● Work to be completed
Lines from the one containing "dark=[c*(1-var) for c" through the last line of the data are to be repeated word for word, both ends included.

● Data
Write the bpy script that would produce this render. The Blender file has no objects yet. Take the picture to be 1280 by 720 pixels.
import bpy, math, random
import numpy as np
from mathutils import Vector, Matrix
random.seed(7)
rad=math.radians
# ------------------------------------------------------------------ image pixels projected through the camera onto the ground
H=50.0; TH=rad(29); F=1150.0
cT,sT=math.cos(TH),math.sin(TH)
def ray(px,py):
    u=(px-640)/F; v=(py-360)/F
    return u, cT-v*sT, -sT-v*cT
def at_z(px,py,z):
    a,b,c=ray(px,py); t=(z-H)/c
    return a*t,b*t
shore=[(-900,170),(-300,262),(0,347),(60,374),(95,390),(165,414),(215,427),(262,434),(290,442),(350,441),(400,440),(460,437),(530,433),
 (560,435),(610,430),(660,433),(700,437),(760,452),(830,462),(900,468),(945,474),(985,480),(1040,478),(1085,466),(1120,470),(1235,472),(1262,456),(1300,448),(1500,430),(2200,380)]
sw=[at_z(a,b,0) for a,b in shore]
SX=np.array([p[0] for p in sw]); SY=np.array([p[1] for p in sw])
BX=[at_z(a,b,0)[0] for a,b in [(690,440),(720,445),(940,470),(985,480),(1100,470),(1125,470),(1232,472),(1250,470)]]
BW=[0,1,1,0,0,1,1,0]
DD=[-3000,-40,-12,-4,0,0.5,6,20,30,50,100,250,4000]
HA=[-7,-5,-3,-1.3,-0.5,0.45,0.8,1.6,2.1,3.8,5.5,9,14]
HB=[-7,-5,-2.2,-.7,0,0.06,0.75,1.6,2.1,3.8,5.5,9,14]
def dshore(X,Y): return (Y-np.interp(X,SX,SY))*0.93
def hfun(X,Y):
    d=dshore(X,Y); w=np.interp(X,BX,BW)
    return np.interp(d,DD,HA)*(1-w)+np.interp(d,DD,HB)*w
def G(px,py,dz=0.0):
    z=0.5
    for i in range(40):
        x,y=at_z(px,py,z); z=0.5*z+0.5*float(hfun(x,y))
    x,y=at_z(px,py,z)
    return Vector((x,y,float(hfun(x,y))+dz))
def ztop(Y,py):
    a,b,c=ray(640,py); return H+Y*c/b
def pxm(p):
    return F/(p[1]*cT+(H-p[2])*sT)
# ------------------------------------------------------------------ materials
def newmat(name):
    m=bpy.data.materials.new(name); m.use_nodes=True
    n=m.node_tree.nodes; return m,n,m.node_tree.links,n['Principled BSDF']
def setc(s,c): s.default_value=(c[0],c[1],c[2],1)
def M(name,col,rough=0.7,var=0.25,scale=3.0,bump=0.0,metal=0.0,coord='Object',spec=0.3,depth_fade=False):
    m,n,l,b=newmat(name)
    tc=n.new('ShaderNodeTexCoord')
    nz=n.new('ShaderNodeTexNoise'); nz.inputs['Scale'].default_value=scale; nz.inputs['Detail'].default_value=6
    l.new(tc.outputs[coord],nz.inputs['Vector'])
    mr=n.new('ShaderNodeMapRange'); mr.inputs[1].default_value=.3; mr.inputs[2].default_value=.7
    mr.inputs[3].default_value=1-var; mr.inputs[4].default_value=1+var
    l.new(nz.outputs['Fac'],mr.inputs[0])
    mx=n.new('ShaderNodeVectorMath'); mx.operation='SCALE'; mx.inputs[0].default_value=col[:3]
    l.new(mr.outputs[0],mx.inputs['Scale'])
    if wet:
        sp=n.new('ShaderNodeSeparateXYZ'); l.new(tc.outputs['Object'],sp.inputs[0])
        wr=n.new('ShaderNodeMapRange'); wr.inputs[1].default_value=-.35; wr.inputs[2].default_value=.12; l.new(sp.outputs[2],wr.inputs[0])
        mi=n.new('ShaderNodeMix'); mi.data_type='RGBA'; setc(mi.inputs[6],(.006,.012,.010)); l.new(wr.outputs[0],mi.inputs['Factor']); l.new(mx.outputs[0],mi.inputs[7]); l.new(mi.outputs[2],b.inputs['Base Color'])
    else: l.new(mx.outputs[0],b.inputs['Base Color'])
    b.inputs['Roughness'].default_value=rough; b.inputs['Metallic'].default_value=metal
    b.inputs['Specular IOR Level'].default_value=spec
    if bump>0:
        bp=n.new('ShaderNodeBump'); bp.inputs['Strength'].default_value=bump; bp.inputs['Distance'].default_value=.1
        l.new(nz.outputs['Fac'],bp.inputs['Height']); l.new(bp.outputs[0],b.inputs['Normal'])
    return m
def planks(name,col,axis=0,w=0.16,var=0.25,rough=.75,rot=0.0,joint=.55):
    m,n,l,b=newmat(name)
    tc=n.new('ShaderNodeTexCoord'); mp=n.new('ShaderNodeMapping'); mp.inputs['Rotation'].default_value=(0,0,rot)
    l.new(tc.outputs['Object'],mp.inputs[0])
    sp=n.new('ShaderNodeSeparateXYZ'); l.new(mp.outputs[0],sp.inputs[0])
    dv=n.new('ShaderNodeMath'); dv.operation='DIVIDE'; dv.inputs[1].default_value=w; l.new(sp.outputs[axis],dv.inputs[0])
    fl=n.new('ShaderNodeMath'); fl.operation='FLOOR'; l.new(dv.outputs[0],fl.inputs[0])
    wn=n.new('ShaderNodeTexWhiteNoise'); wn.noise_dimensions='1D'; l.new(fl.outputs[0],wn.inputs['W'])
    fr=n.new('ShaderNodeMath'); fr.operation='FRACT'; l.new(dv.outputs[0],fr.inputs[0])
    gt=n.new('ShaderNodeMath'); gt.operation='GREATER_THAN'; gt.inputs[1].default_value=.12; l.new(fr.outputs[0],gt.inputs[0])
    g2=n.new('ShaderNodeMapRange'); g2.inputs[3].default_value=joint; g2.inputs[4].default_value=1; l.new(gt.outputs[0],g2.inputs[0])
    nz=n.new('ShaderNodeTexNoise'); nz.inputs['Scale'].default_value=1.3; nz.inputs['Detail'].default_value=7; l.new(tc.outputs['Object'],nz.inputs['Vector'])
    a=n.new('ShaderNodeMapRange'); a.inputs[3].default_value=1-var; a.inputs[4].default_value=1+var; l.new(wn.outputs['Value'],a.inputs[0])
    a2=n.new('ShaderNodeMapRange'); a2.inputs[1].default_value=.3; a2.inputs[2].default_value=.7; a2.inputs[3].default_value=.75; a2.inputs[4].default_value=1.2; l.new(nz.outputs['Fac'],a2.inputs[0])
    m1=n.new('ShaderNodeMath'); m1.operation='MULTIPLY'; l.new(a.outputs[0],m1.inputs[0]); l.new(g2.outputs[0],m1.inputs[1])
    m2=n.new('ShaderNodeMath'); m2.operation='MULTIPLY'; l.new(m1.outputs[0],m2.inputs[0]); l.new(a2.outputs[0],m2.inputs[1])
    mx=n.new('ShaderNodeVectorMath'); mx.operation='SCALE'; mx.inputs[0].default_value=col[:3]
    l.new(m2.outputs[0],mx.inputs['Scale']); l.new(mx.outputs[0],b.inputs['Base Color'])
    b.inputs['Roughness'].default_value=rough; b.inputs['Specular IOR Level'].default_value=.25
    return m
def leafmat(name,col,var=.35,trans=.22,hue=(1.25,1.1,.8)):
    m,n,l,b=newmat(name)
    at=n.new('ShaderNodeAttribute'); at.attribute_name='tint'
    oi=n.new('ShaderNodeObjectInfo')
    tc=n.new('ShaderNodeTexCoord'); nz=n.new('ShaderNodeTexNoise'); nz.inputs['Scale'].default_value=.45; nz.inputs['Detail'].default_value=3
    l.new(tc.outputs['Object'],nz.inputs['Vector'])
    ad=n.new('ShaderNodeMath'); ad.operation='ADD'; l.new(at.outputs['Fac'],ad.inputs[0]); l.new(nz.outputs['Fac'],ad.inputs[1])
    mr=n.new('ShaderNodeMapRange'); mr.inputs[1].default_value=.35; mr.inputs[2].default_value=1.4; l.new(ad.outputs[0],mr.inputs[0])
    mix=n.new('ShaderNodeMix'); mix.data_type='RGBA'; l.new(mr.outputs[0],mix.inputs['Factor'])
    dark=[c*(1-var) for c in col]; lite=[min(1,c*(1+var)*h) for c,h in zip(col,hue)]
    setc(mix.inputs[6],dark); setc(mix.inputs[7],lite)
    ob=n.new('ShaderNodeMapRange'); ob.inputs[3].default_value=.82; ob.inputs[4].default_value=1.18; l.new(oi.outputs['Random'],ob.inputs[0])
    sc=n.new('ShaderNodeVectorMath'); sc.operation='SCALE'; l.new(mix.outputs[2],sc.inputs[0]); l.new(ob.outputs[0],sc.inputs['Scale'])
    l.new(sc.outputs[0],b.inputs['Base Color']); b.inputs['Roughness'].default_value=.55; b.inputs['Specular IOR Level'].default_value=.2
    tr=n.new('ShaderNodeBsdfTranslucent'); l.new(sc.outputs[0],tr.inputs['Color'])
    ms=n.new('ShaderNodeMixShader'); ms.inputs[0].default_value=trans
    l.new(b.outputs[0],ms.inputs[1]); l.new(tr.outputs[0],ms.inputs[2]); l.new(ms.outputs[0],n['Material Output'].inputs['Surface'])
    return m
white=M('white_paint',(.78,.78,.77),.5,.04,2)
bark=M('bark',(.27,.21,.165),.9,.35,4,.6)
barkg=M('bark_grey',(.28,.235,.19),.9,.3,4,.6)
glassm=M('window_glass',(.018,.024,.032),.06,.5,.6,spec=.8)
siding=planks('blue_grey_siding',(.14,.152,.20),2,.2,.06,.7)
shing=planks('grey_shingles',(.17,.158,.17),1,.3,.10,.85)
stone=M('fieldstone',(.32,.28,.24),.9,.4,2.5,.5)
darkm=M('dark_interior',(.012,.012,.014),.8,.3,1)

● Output
    dark=[c*(1-var) for c in col]; lite=[min(1,c*(1+var)*h) for c,h in zip(col,hue)]
    setc(mix.inputs[6],dark); setc(mix.inputs[7],lite)
    ob=n.new('ShaderNodeMapRange'); ob.inputs[3].default_value=.82; ob.inputs[4].default_value=1.18; l.new(oi.outputs['Random'],ob.inputs[0])
    sc=n.new('ShaderNodeVectorMath'); sc.operation='SCALE'; l.new(mix.outputs[2],sc.inputs[0]); l.new(ob.outputs[0],sc.inputs['Scale'])
    l.new(sc.outputs[0],b.inputs['Base Color']); b.inputs['Roughness'].default_value=.55; b.inputs['Specular IOR Level'].default_value=.2
    tr=n.new('ShaderNodeBsdfTranslucent'); l.new(sc.outputs[0],tr.inputs['Color'])
    ms=n.new('ShaderNodeMixShader'); ms.inputs[0].default_value=trans
    l.new(b.outputs[0],ms.inputs[1]); l.new(tr.outputs[0],ms.inputs[2]); l.new(ms.outputs[0],n['Material Output'].inputs['Surface'])
    return m
white=M('white_paint',(.78,.78,.77),.5,.04,2)
bark=M('bark',(.27,.21,.165),.9,.35,4,.6)
barkg=M('bark_grey',(.28,.235,.19),.9,.3,4,.6)
glassm=M('window_glass',(.018,.024,.032),.06,.5,.6,spec=.8)
siding=planks('blue_grey_siding',(.14,.152,.20),2,.2,.06,.7)
shing=planks('grey_shingles',(.17,.158,.17),1,.3,.10,.85)
stone=M('fieldstone',(.32,.28,.24),.9,.4,2.5,.5)
darkm=M('dark_interior',(.012,.012,.014),.8,.3,1)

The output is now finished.